On avait déjà vu de quoi était capable Kyoko Okazaki avec un
Pink très noir. On saura désormais que le fond de commerce de l'auteur consiste à placer ses personnages dans des situations morbides ou glauques avec une relative facilité. Les portraits de jeunesse de plusieurs lycéens nippons se trouve ainsi dévoilés dans River's Edge. Sept personnages, tous différents, qui tombent dans des excès, des dépendances ou des systèmes dans lesquels ils deviennent des prisonniers et dans lequel les adultes apparaissent bien absents...

Autopsie de la jeunesse décadente

River's Edge
River's Edge
Qui a dit que l’adolescence était la plus belle – et la plus insouciante – période de l’existence ? L’adage ne correspond en tout cas en rien au quotidien de Haruna, Yamada et Kozue.
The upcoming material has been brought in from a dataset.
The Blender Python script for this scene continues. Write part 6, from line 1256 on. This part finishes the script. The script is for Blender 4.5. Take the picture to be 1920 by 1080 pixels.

Ils sont encore au lycée, et déjà malmenés par la vie : Haruna s’impose un petit ami violent qu’elle n’aime pas, Yamada, jeune homme attiré par les garçons, se fait régulièrement tabasser, et Kozue est une beauté boulimique qui se force à vomir. Mais un curieux événement va unir les trois adolescents. Yamada, découvreur d’un cadavre dans un terrain vague, décide en effet de faire partager sa macabre trouvaille avec Haruna. L’endroit désolé devient alors le théâtre d’amours, de confidences et de désillusions...

Si Pink pointait du doigt le monde la mode, River's Edge tape dur l'adolescence nippone en proie à tous les excès. A croire Kyoko Okazaki, tous les adolescents apparaissent comme des monstres à des degrés plus ou moins grands. Morbidité, boulimie, violence physique, repli sur soi, prostitution, jalousie dévastatrice et manque de confiance sont les principaux faits du seinen manga. Rien de réjouissant au programme mais le thème est riche et lorsque les divers protagonistes de l'histoire se côtoient au quotidien, les situations se mélangent à souhait permettant aux personnages d'évoluer rapidement dans des contextes d'entraide et de réflexion sur leur condition dans un scénario global sans fil rouge, tel une sorte de chronique d'une vie quotidienne "pas si quotidienne". Celui qui concentre quasiment toute l'attention se nomme Yamada, homosexuel auto refoulé qui porte de nombreux masques mais aussi une morbidité assez affolante qu'il offre au monde par son regard vide. Seule Kozue semble le comprendre car elle aussi a perdu ses dernières illusions dans un monde qui a fait d'elle une star boulimiques, se retranchant derrière cette barrière pour se prémunir. Et lorsqu'un troisième personnage (Haruna) pénètre ce monde bon gré mal gré -en faisant office de narrateur et de lien avec la quasi totalité des personnages- elle ne soupçonne pas une seconde que des gens de son âge peuvent arriver à de telle extrémité. Les monstres se rencontrent, s'apprécient ou se détestent mais a tellement peu d'argument à faire valoir qu'elle préfère oublier. Une tare toute aussi important que les autres sept nouveaux péchés capitaux de la jeunesse contemporaine décrite par l'auteur.

Noir c'est noir, il n'y a plus d'espoir

Et si finalement c'était elle la pire ? Ne disant rien mais connaissant tout ou se mettant un bandeau devant les yeux, Haruna n'attire pas la sympathie malgré son côté entreprenant et grande gueule envers son pseudo amoureux incontrôlable ou son amie prostituée dont elle ignore tout. Les autres personnages secondaires ont à peine la place de s'exprimer mais leur vice porte aussi moins à la discussion tellement ils ont été évoqué dans le manga en général. Ainsi, Okazaki cerne plusieurs maux, inscrivant chacun dans une évolution incertaine, sur la brèche et le fil du funambule en même temps pour mettre en garde les adultes -à qui le titre est destiné- sur les nouveaux dangers entourant les ados. On sait Okazaki pessimiste, on le voit encore à travers River's Edge mais elle pousse parfois le bouchon trop loin, inscrivant des passages peu intéressants pour tenter de choquer. Ce n'est pas toujours réussi et cela peut créer aussi un effet boule de neige contre certains pans de l'intrigue qui finit même un peu en queue de poisson.

Comme pour Pink, on a le droit à une galerie de personnages assez bizarroïdes avec des regards sans vie et une fausse naïveté du trait rond comme pour tenter de provoquer une confusion auprès du lecteur. Chose réussie. C'est presque d'autant plus parlant de regarder des personnages classiques faire des horreurs avec une petite pointe d'humour lorsqu'il ne se passe pas grand-chose. On concédera volontiers que River's Edge ne représente pourtant pas une révélation graphique.

River's Edge porte un regard sombre sur la jeunesse actuelle. C'est glauque, ça sent en partie la réalité. La critique du monde actuel vu à travers des portraits écorchés vifs n'est pas une première mais sa mise en forme prouve que le seinen aborde de manière constructive mais pas toujours avec beaucoup d'espoir des problèmes graves d'une jeunesse en détresse.